PROBLEM REQUIREMENTS = Retype the material that follows, keeping every word as it is.

DATA BLOCK =
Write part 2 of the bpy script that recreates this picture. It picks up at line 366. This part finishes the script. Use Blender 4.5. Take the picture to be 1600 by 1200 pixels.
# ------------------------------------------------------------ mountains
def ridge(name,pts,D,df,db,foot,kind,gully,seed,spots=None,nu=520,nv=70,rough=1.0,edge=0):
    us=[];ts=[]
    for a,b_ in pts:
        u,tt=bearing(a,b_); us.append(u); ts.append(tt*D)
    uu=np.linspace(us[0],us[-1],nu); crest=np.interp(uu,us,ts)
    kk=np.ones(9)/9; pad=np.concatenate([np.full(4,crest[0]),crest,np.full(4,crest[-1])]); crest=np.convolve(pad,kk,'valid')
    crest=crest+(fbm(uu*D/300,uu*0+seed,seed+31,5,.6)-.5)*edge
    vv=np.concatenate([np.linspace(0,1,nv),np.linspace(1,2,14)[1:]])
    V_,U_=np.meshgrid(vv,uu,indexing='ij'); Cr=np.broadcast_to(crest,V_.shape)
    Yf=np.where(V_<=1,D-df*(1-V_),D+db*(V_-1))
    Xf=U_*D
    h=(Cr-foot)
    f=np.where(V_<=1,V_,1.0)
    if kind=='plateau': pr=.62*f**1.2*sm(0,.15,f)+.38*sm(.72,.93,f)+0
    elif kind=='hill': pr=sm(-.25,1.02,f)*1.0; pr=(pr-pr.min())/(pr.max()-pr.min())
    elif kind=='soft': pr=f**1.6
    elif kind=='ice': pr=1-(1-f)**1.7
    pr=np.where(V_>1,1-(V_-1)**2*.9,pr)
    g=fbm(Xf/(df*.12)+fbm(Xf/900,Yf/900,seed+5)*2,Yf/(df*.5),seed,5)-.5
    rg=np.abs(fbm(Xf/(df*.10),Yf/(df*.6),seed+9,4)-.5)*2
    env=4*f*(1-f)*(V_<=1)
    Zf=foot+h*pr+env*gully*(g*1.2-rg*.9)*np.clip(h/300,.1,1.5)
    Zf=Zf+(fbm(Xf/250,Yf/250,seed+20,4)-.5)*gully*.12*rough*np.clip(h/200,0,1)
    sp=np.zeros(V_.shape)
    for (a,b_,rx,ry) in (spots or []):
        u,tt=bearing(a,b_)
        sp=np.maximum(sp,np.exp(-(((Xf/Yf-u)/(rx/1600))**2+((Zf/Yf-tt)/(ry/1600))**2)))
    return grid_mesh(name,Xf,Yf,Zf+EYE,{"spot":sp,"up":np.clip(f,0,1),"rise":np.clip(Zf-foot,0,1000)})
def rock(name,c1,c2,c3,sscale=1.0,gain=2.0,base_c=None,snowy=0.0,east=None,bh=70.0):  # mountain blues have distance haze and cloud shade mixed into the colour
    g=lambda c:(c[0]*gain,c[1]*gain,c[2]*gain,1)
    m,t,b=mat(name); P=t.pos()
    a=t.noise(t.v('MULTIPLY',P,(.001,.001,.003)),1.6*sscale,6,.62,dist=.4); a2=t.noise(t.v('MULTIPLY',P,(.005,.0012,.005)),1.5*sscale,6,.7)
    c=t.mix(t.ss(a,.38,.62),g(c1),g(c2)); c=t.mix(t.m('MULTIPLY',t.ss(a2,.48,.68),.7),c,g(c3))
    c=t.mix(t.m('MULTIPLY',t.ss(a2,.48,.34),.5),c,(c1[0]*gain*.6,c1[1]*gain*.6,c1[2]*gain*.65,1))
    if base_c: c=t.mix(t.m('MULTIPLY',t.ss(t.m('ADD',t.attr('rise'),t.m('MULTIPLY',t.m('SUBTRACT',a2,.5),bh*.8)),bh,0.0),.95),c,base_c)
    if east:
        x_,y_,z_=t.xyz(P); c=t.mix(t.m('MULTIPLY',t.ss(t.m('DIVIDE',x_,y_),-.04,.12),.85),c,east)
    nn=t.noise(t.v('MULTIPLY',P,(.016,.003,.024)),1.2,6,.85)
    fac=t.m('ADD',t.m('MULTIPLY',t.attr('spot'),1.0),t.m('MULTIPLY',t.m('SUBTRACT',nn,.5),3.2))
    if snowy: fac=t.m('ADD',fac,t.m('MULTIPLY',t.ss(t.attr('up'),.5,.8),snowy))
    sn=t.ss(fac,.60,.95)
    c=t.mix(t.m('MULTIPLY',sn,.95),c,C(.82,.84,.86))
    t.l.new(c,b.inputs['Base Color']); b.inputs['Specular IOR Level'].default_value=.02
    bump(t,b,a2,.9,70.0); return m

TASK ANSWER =
Write part 2 of the bpy script that recreates this picture. It picks up at line 366. This part finishes the script. Use Blender 4.5. Take the picture to be 1600 by 1200 pixels.
# ------------------------------------------------------------ mountains
def ridge(name,pts,D,df,db,foot,kind,gully,seed,spots=None,nu=520,nv=70,rough=1.0,edge=0):
    us=[];ts=[]
    for a,b_ in pts:
        u,tt=bearing(a,b_); us.append(u); ts.append(tt*D)
    uu=np.linspace(us[0],us[-1],nu); crest=np.interp(uu,us,ts)
    kk=np.ones(9)/9; pad=np.concatenate([np.full(4,crest[0]),crest,np.full(4,crest[-1])]); crest=np.convolve(pad,kk,'valid')
    crest=crest+(fbm(uu*D/300,uu*0+seed,seed+31,5,.6)-.5)*edge
    vv=np.concatenate([np.linspace(0,1,nv),np.linspace(1,2,14)[1:]])
    V_,U_=np.meshgrid(vv,uu,indexing='ij'); Cr=np.broadcast_to(crest,V_.shape)
    Yf=np.where(V_<=1,D-df*(1-V_),D+db*(V_-1))
    Xf=U_*D
    h=(Cr-foot)
    f=np.where(V_<=1,V_,1.0)
    if kind=='plateau': pr=.62*f**1.2*sm(0,.15,f)+.38*sm(.72,.93,f)+0
    elif kind=='hill': pr=sm(-.25,1.02,f)*1.0; pr=(pr-pr.min())/(pr.max()-pr.min())
    elif kind=='soft': pr=f**1.6
    elif kind=='ice': pr=1-(1-f)**1.7
    pr=np.where(V_>1,1-(V_-1)**2*.9,pr)
    g=fbm(Xf/(df*.12)+fbm(Xf/900,Yf/900,seed+5)*2,Yf/(df*.5),seed,5)-.5
    rg=np.abs(fbm(Xf/(df*.10),Yf/(df*.6),seed+9,4)-.5)*2
    env=4*f*(1-f)*(V_<=1)
    Zf=foot+h*pr+env*gully*(g*1.2-rg*.9)*np.clip(h/300,.1,1.5)
    Zf=Zf+(fbm(Xf/250,Yf/250,seed+20,4)-.5)*gully*.12*rough*np.clip(h/200,0,1)
    sp=np.zeros(V_.shape)
    for (a,b_,rx,ry) in (spots or []):
        u,tt=bearing(a,b_)
        sp=np.maximum(sp,np.exp(-(((Xf/Yf-u)/(rx/1600))**2+((Zf/Yf-tt)/(ry/1600))**2)))
    return grid_mesh(name,Xf,Yf,Zf+EYE,{"spot":sp,"up":np.clip(f,0,1),"rise":np.clip(Zf-foot,0,1000)})
def rock(name,c1,c2,c3,sscale=1.0,gain=2.0,base_c=None,snowy=0.0,east=None,bh=70.0):  # mountain blues have distance haze and cloud shade mixed into the colour
    g=lambda c:(c[0]*gain,c[1]*gain,c[2]*gain,1)
    m,t,b=mat(name); P=t.pos()
    a=t.noise(t.v('MULTIPLY',P,(.001,.001,.003)),1.6*sscale,6,.62,dist=.4); a2=t.noise(t.v('MULTIPLY',P,(.005,.0012,.005)),1.5*sscale,6,.7)
    c=t.mix(t.ss(a,.38,.62),g(c1),g(c2)); c=t.mix(t.m('MULTIPLY',t.ss(a2,.48,.68),.7),c,g(c3))
    c=t.mix(t.m('MULTIPLY',t.ss(a2,.48,.34),.5),c,(c1[0]*gain*.6,c1[1]*gain*.6,c1[2]*gain*.65,1))
    if base_c: c=t.mix(t.m('MULTIPLY',t.ss(t.m('ADD',t.attr('rise'),t.m('MULTIPLY',t.m('SUBTRACT',a2,.5),bh*.8)),bh,0.0),.95),c,base_c)
    if east:
        x_,y_,z_=t.xyz(P); c=t.mix(t.m('MULTIPLY',t.ss(t.m('DIVIDE',x_,y_),-.04,.12),.85),c,east)
    nn=t.noise(t.v('MULTIPLY',P,(.016,.003,.024)),1.2,6,.85)
    fac=t.m('ADD',t.m('MULTIPLY',t.attr('spot'),1.0),t.m('MULTIPLY',t.m('SUBTRACT',nn,.5),3.2))
    if snowy: fac=t.m('ADD',fac,t.m('MULTIPLY',t.ss(t.attr('up'),.5,.8),snowy))
    sn=t.ss(fac,.60,.95)
    c=t.mix(t.m('MULTIPLY',sn,.95),c,C(.82,.84,.86))
    t.l.new(c,b.inputs['Base Color']); b.inputs['Specular IOR Level'].default_value=.02
    bump(t,b,a2,.9,70.0); return m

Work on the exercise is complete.